Chen also relies on Mustachio v. Great Western Bank (1996) 48 Cal.App.4th 1145, 1150-1151, for reasons we do not quite understand, since in that case, the court concluded the trial court correctly awarded appellate attorney fees where the appellate court affirmed the majority of the judgment but left open the appropriate amount of damages. Here, the Association won the key issues on the appeal, and the only matters left open (other than attorney fees, of course) were possible, but not certain, future claims for damages. We find that section 1717 does not bar an award of attorney fees on appeal.
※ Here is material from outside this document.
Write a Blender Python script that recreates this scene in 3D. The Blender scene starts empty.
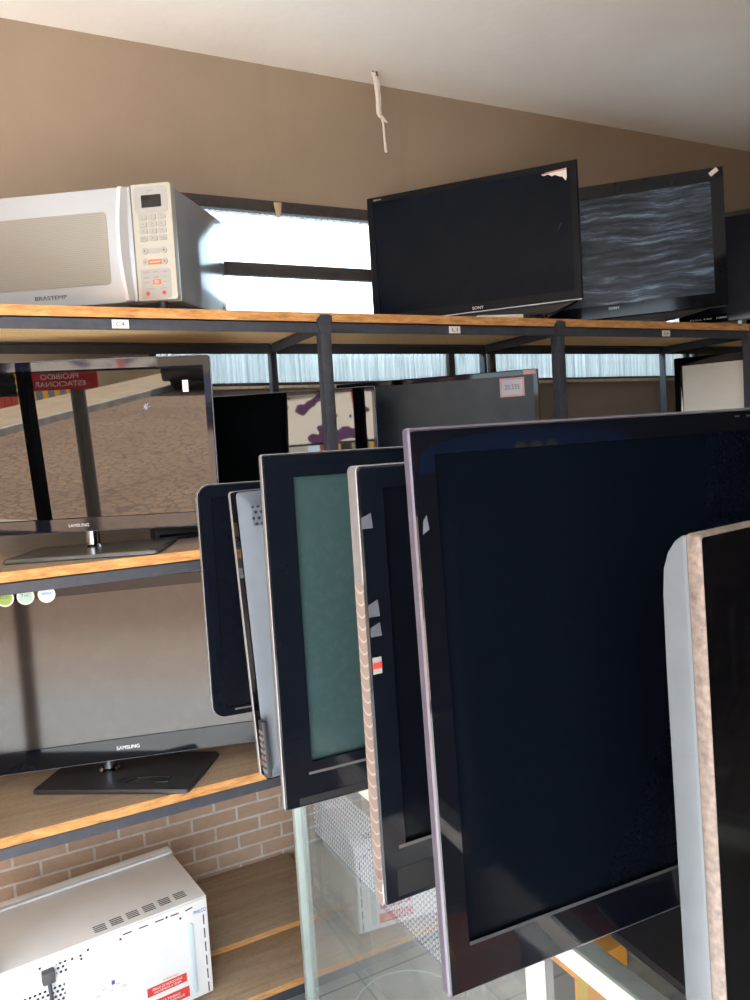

Section 5975 - Prevailing Party Determination
Chen makes little effort on appeal to argue that the Association did not achieve its litigation objectives. While the Chens argued below that they obtained a "net gain" due to the reversal of the monetary damage award, this argument ignores the forest for the trees. It is clear from the context of this case that the Association's key goal was to force the Chens to remedy the CC&R violations, or to have the ability to remedy them itself and then seek compensation. This is exactly what the court ordered, and it constituted the achievement of the Association's primary goal. Accordingly, we find no abuse of discretion in determining that the Association was the prevailing party.
III
DISPOSITION
The judgment is affirmed. The Association is entitled to its costs on appeal.
MOORE, J. WE CONCUR: BEDSWORTH, ACTING P. J. IKOLA, J.